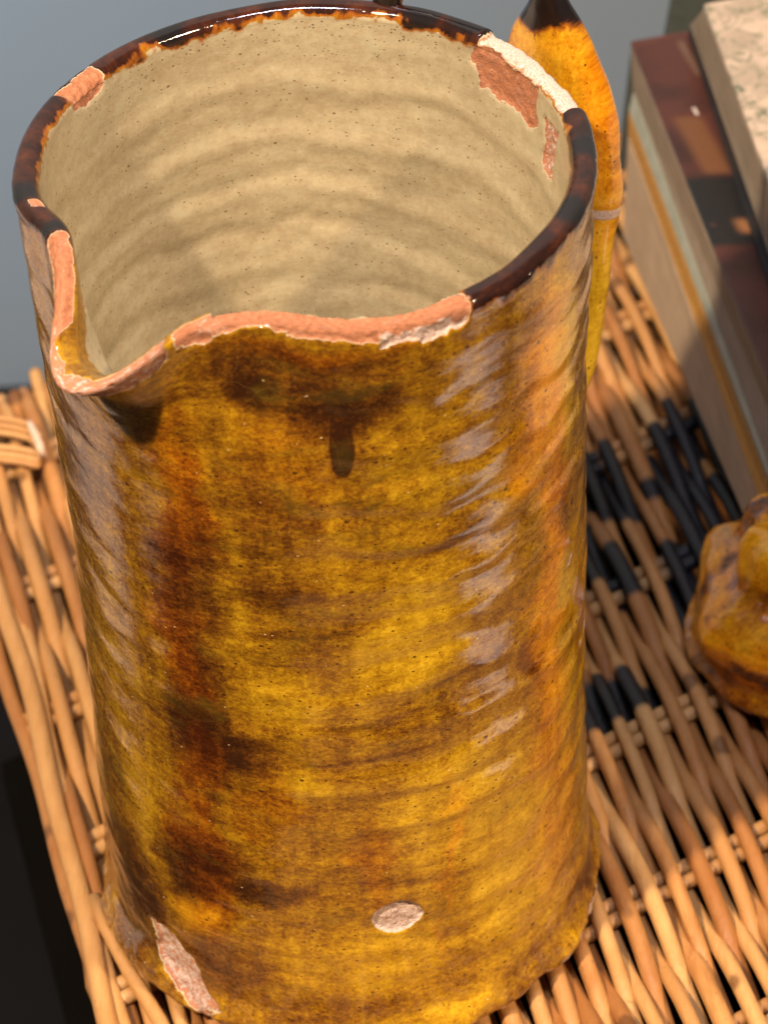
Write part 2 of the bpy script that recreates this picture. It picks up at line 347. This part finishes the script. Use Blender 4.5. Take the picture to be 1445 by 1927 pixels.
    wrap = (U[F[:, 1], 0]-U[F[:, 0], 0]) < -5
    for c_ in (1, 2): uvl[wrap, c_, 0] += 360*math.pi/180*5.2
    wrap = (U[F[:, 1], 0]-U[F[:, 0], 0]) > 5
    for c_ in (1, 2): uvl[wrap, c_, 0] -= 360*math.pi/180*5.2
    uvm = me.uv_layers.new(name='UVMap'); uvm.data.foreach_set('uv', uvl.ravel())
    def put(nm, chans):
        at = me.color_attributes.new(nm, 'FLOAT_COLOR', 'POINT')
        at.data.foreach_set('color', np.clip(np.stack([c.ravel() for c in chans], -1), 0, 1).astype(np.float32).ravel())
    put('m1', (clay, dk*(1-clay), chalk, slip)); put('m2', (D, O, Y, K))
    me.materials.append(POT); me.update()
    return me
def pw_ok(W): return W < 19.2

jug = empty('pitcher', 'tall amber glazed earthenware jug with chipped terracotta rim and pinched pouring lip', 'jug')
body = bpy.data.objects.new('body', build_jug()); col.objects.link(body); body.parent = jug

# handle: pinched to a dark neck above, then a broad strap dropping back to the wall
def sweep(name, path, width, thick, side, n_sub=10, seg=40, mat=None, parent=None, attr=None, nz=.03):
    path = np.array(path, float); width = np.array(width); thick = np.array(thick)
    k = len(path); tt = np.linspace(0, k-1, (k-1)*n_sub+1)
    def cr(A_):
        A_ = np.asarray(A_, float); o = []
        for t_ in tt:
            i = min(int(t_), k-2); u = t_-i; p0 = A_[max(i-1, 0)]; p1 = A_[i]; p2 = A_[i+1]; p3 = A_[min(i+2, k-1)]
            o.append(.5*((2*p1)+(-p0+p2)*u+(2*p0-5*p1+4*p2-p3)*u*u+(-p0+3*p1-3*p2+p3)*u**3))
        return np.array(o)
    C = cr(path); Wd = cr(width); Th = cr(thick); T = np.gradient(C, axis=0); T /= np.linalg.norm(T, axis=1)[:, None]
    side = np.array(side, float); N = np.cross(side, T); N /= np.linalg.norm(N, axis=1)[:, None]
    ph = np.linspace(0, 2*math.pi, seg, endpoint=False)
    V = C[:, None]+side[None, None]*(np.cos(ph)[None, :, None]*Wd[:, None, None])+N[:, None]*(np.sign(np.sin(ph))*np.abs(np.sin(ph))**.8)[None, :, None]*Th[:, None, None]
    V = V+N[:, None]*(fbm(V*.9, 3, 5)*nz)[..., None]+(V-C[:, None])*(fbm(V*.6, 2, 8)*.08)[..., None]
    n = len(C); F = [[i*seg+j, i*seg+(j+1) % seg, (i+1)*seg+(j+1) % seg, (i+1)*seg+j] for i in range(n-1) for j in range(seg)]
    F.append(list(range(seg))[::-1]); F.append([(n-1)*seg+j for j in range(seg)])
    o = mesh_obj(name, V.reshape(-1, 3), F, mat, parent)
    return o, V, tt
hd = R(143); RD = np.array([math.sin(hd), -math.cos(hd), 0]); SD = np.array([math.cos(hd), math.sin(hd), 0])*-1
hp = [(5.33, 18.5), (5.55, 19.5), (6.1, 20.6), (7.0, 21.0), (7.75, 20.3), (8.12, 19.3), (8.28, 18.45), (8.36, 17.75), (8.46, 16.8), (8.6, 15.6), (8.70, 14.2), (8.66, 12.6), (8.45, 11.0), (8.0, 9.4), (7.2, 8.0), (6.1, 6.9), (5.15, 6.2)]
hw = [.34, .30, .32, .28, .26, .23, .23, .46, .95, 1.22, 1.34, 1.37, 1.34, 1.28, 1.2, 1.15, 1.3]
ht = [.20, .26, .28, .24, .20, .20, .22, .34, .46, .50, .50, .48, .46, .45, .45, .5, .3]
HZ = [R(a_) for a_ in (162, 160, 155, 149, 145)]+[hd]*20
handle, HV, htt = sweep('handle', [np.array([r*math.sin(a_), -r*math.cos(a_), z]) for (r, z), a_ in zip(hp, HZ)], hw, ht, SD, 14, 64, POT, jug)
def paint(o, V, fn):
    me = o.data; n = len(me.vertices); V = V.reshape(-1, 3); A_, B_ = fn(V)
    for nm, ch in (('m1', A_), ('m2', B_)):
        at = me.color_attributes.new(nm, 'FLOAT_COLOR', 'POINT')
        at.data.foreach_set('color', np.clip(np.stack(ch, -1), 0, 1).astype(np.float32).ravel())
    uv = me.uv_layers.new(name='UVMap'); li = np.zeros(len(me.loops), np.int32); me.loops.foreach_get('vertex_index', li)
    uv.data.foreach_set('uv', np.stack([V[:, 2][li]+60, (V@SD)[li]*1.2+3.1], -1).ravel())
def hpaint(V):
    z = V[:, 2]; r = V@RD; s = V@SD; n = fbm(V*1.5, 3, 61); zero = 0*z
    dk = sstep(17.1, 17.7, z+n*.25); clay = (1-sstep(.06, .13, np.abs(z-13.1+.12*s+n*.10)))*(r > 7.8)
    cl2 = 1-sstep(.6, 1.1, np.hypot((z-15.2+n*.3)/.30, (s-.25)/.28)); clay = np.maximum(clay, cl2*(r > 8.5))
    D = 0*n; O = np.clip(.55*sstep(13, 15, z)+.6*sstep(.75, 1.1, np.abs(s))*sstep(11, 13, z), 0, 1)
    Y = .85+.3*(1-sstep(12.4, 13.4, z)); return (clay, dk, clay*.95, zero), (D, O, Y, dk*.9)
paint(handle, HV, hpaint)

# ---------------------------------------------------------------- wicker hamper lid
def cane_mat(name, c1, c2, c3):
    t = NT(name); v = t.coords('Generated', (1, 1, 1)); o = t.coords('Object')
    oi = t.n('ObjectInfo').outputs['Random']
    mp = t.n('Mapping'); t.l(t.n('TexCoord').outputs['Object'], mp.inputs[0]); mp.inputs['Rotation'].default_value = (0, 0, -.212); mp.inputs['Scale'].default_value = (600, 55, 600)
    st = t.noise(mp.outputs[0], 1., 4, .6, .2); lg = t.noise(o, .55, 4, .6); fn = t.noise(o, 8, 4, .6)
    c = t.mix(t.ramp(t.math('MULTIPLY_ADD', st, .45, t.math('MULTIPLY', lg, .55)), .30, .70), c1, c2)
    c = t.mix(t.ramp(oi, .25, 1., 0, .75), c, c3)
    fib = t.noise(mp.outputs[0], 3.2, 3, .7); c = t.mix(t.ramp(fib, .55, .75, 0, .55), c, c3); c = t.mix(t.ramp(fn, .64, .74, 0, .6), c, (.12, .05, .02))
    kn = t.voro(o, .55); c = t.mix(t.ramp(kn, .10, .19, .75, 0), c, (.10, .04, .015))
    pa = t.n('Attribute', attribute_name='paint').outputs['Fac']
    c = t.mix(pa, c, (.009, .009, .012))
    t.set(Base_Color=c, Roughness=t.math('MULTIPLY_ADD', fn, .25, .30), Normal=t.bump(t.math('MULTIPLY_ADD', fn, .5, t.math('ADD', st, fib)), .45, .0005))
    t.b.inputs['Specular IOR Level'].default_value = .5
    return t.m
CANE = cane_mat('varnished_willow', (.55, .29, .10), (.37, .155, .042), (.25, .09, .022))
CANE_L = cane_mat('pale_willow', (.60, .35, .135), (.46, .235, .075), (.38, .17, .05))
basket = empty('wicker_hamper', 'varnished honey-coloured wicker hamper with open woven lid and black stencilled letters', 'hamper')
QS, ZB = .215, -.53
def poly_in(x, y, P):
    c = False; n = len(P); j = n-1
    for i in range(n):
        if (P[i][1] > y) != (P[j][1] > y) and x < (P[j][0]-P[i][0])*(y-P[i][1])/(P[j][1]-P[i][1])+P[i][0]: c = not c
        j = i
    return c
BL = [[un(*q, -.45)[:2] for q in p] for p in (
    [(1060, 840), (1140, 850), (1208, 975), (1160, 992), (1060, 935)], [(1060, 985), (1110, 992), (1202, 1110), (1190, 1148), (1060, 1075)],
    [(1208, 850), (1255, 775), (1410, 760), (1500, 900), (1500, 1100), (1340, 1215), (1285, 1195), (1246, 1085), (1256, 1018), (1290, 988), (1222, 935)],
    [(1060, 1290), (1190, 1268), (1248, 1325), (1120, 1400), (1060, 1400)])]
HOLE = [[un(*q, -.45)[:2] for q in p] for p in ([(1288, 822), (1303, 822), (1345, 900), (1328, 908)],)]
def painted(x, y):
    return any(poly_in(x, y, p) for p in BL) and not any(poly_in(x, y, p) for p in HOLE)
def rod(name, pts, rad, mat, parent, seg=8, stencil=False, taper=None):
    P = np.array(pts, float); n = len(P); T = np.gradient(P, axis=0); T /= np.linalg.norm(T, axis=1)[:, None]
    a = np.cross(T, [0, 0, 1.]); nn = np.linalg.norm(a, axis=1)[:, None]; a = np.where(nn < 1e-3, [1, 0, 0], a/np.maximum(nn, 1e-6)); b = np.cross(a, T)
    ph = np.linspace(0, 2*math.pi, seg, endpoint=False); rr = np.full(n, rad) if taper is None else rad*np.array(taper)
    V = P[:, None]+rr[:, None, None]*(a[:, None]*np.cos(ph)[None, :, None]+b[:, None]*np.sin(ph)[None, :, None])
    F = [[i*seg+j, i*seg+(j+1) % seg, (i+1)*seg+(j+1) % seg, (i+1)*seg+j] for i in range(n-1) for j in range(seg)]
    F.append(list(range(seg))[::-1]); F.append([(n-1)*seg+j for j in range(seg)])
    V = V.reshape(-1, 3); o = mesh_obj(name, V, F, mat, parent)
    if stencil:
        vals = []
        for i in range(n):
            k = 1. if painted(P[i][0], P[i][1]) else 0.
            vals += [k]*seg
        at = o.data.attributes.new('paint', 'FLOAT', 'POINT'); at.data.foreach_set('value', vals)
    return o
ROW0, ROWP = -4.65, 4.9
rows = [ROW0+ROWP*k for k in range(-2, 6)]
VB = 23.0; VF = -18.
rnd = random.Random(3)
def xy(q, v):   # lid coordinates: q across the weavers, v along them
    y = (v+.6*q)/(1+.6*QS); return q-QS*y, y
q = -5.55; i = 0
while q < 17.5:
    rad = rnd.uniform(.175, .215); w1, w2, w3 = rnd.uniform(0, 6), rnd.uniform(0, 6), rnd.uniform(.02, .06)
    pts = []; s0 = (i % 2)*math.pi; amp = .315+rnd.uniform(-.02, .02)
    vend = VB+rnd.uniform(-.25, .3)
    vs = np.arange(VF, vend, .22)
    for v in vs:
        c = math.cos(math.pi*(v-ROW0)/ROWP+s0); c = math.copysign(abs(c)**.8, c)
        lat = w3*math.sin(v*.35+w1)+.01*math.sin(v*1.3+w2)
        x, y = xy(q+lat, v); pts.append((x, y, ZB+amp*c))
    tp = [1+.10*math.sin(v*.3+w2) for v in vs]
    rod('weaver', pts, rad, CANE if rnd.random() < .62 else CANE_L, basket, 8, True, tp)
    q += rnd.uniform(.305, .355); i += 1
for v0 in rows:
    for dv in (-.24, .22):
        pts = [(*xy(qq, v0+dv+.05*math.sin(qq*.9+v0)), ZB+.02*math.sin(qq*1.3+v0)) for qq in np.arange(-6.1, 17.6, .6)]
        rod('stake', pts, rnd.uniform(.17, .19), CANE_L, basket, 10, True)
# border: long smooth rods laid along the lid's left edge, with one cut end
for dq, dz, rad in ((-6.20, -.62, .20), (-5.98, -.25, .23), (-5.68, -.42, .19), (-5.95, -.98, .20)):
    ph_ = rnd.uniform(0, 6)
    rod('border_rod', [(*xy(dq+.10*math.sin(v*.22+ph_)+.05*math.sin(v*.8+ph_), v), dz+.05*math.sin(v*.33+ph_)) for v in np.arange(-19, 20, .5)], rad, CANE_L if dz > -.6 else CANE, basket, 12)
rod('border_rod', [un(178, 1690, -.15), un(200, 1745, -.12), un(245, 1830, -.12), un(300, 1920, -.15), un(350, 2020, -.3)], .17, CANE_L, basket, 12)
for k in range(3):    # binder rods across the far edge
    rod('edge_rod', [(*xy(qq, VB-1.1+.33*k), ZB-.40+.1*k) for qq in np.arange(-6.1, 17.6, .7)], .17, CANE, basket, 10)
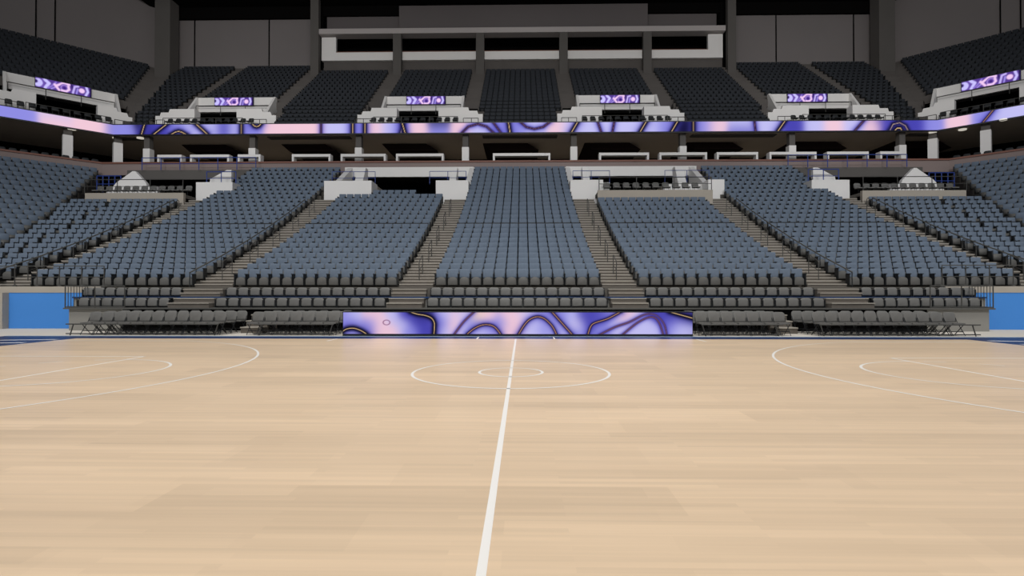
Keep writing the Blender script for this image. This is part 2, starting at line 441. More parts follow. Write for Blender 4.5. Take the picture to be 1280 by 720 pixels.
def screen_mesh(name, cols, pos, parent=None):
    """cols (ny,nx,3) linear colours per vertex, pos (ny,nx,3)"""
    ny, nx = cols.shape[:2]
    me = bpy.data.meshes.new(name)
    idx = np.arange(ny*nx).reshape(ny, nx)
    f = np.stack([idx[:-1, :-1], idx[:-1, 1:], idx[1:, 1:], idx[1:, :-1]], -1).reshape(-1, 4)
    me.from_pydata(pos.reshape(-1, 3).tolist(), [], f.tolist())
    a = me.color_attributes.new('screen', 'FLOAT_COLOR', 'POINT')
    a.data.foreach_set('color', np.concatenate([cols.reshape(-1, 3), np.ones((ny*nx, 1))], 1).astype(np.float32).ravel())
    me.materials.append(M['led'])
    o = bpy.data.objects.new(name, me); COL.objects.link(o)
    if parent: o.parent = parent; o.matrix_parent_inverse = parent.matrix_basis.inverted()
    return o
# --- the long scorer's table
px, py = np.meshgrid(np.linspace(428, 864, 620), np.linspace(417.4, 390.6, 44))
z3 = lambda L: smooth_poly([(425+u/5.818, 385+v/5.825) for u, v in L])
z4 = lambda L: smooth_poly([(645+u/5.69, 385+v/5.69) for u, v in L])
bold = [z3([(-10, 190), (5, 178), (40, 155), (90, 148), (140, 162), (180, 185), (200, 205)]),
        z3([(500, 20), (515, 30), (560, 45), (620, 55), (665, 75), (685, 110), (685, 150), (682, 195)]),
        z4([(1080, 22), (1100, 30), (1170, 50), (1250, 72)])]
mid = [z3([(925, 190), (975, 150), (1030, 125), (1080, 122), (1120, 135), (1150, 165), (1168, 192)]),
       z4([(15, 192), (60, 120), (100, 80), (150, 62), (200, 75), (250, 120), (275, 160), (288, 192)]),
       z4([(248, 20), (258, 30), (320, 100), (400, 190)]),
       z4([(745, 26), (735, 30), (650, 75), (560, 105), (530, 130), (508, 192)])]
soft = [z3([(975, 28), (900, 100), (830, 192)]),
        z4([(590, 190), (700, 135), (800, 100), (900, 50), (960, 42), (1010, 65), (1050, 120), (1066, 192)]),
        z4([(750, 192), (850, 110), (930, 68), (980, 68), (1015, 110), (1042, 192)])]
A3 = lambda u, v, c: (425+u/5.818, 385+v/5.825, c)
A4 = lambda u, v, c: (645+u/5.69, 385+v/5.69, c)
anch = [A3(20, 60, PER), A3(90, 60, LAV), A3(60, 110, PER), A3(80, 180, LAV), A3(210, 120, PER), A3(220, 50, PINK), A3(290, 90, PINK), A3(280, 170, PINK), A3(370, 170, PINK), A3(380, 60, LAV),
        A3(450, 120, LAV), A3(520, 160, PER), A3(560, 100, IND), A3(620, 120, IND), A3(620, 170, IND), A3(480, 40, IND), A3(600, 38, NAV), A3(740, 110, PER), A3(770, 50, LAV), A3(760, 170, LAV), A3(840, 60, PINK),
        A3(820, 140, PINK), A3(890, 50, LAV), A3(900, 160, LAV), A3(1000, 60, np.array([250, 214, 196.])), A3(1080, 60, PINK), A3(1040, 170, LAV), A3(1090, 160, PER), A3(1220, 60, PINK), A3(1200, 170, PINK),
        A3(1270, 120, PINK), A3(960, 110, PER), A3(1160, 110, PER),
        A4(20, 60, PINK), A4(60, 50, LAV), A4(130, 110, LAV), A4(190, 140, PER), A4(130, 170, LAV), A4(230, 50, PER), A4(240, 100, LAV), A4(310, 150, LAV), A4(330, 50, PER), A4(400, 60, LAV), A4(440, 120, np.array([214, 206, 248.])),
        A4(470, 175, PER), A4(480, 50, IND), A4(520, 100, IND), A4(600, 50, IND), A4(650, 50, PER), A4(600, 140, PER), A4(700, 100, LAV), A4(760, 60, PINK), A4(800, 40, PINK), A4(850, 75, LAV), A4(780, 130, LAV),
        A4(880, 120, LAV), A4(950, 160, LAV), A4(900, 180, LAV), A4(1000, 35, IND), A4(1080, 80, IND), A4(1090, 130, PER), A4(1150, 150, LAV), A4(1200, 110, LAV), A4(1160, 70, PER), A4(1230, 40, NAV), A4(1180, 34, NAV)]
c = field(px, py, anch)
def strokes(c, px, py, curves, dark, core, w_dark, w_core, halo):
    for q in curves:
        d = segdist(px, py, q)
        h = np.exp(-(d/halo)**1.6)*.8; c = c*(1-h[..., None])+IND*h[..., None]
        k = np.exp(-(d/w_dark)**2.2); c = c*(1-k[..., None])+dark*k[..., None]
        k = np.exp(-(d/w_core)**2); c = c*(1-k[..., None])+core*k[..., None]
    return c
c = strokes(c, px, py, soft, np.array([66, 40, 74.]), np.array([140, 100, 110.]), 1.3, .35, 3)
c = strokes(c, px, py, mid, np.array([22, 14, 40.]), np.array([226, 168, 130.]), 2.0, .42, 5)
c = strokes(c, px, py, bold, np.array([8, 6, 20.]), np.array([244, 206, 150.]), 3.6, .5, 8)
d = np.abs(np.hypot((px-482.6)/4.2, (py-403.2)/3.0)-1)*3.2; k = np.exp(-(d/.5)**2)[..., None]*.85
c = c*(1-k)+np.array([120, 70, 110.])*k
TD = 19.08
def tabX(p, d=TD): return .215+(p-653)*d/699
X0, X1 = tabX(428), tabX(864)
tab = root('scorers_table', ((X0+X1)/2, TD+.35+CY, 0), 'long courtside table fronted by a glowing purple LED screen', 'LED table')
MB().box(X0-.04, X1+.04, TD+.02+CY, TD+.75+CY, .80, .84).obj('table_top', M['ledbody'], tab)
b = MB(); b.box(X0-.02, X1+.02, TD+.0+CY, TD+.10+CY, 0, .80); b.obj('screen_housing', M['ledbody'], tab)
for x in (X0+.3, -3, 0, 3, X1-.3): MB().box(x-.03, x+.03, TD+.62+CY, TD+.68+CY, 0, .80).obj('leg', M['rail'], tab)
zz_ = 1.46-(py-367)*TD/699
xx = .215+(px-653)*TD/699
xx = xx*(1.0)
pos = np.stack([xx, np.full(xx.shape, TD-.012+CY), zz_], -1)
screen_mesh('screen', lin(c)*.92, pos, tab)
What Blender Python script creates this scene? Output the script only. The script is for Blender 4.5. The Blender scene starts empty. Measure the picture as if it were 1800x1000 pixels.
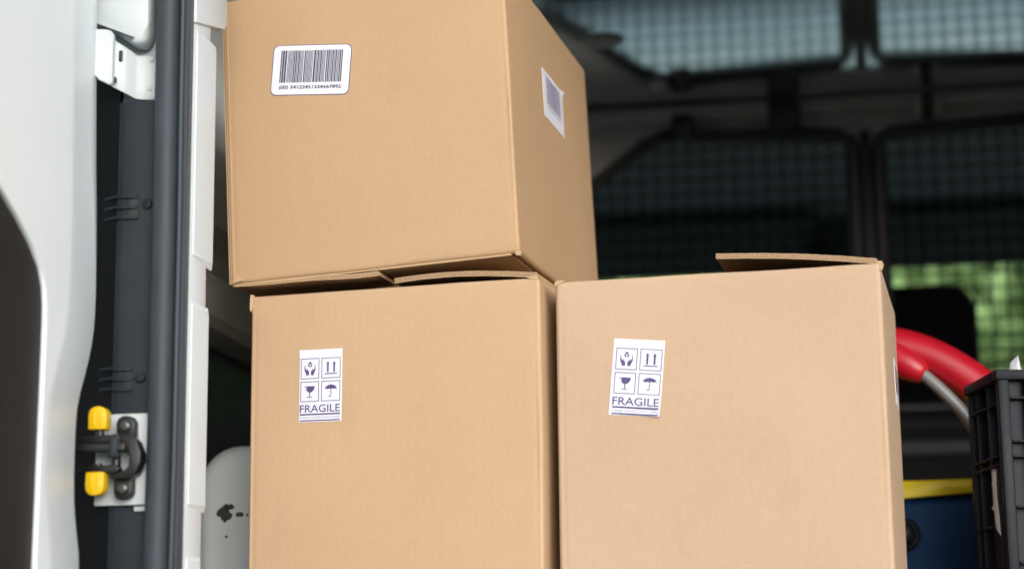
::::::
Set down again, exactly, the lines of the material above from its first line to the one with "body = bpy.data.objects.new('body', build_jug());", inclusive. Leave the pictures out.

Problem solution:
Write part 2 of the bpy script that recreates this picture. It picks up at line 347. This part finishes the script. Use Blender 4.5. Take the picture to be 1445 by 1927 pixels.
    wrap = (U[F[:, 1], 0]-U[F[:, 0], 0]) < -5
    for c_ in (1, 2): uvl[wrap, c_, 0] += 360*math.pi/180*5.2
    wrap = (U[F[:, 1], 0]-U[F[:, 0], 0]) > 5
    for c_ in (1, 2): uvl[wrap, c_, 0] -= 360*math.pi/180*5.2
    uvm = me.uv_layers.new(name='UVMap'); uvm.data.foreach_set('uv', uvl.ravel())
    def put(nm, chans):
        at = me.color_attributes.new(nm, 'FLOAT_COLOR', 'POINT')
        at.data.foreach_set('color', np.clip(np.stack([c.ravel() for c in chans], -1), 0, 1).astype(np.float32).ravel())
    put('m1', (clay, dk*(1-clay), chalk, slip)); put('m2', (D, O, Y, K))
    me.materials.append(POT); me.update()
    return me
def pw_ok(W): return W < 19.2

jug = empty('pitcher', 'tall amber glazed earthenware jug with chipped terracotta rim and pinched pouring lip', 'jug')
body = bpy.data.objects.new('body', build_jug()); col.objects.link(body); body.parent = jug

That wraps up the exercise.